My faith gets me through the hard things in life, and really, through life every day. It is a comfort at all times, even when the events of life don’t make sense to me. There are two Bible verses in particular that bring me consolation when I think of Margaret. The first is a verse my brother shared with me shortly after we found out about her death. Revelations 21:4 says, “He will wipe every tear from their eyes. There will be no more death or mourning or crying or pain, for the old order of things has passed away.” This verse gives me great hope. My sweet friend often suffered greatly in the 36 years she lived, but I know that she suffers no longer.

The second verse is one that comforts me every time I think of Margaret. It is the shortest verse in the Bible (a little junior high youth group trivia for you), but to me it is one of the most profound.  John 11:35 says, “Jesus wept.”  To put this verse in context, Jesus had just learned of the death of his good friend, Lazarus.

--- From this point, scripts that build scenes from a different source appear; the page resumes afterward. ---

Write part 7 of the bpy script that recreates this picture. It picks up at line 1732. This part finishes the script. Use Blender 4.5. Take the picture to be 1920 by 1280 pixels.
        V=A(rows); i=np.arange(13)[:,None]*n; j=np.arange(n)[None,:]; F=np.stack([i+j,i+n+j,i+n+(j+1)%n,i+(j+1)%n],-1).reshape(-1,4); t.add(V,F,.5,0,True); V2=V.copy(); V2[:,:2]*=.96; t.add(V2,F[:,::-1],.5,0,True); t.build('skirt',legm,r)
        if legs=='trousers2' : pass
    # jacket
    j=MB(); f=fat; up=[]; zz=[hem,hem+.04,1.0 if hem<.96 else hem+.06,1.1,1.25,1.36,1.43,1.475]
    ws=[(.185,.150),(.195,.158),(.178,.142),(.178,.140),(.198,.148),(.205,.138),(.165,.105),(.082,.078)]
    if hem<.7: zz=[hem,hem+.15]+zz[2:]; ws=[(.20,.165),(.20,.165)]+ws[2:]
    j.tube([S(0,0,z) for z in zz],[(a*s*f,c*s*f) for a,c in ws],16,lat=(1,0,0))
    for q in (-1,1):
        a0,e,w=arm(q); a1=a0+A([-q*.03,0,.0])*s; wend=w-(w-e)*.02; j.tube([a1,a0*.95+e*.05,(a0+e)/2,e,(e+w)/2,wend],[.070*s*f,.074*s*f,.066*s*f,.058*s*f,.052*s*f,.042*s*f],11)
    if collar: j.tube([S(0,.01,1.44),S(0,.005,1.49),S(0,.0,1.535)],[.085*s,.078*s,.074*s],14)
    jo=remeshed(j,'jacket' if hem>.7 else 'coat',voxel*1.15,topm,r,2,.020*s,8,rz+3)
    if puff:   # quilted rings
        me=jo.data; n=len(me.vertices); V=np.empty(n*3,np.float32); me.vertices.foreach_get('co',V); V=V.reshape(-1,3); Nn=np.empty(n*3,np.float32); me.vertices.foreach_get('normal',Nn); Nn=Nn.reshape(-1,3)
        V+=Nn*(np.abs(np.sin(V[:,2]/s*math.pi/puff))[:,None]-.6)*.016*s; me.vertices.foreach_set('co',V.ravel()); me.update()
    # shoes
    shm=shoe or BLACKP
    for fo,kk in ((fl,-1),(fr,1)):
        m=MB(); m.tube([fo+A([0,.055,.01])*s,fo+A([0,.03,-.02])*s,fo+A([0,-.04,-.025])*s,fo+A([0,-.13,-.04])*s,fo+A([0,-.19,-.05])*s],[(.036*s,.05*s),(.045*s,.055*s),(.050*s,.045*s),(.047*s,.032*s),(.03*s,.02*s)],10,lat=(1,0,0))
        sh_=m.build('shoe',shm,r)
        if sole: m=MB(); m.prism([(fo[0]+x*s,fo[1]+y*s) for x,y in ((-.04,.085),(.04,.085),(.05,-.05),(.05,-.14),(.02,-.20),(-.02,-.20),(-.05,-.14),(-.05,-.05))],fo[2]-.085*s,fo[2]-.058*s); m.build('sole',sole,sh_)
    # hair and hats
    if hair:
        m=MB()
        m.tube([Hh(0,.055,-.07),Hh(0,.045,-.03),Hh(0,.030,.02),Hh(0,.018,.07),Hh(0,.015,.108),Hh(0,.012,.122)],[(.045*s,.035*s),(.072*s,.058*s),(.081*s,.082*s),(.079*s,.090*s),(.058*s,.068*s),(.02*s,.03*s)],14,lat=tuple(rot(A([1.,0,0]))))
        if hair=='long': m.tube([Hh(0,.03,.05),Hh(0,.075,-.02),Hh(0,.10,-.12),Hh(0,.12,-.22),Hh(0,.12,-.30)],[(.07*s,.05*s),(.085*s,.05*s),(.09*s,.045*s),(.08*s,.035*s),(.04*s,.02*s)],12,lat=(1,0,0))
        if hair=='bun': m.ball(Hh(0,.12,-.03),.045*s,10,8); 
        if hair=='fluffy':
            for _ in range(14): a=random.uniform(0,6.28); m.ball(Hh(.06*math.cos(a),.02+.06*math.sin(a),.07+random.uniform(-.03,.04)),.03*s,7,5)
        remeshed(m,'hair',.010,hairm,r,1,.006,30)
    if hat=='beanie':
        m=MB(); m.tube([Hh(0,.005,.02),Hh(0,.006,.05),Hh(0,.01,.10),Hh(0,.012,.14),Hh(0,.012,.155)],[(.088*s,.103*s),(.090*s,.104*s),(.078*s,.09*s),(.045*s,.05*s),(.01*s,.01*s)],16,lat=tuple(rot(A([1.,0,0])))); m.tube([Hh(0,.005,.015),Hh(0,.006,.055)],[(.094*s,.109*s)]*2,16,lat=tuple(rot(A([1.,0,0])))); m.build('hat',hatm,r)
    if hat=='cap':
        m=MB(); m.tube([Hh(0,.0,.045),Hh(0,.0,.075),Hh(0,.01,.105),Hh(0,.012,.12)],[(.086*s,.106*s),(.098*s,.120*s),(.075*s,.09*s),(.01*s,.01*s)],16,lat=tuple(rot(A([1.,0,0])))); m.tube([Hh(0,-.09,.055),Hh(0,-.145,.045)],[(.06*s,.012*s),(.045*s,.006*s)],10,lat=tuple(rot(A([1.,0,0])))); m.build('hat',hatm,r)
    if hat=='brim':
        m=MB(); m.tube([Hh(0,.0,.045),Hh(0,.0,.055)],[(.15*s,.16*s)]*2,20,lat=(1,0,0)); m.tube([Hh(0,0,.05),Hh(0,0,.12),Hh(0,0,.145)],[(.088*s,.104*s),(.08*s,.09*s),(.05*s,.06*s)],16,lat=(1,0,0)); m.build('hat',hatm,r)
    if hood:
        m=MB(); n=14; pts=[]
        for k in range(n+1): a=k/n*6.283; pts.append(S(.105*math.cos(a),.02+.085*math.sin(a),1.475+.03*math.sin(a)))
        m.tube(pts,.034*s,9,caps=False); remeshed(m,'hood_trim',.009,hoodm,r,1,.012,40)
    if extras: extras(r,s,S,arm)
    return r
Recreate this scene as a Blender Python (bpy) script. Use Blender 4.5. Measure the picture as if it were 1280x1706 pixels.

I remember hearing this story many times as a child, and the focus of the story was always on the miracle Jesus performed when he raised Lazarus from the dead. Because I focused on the miracle, I always overlooked the significance of this one, little verse until last year. Jesus Christ was fully human, but he was also fully God. In the moment of losing his dear friend, he wept. The word “wept” implies strong emotions. It’s more than just crying. Instead of simply telling those around him, “Hang on, I got this,” he wept. He allowed himself to experience the pain of losing someone, the agony of the emptiness felt when you realize that you can no longer talk to, laugh with, or embrace this person whom you love. After weeping, Jesus displayed his own divinity by raising Lazarus from the dead, but for a short moment he was a man, grieving over the loss of a friend. I think what is most reassuring to me about this verse is the realization that the God of the Universe has experienced the pain and sadness that I feel. He can truly empathize with me as I mourn the loss of a beloved friend, and that gives me immense comfort and peace.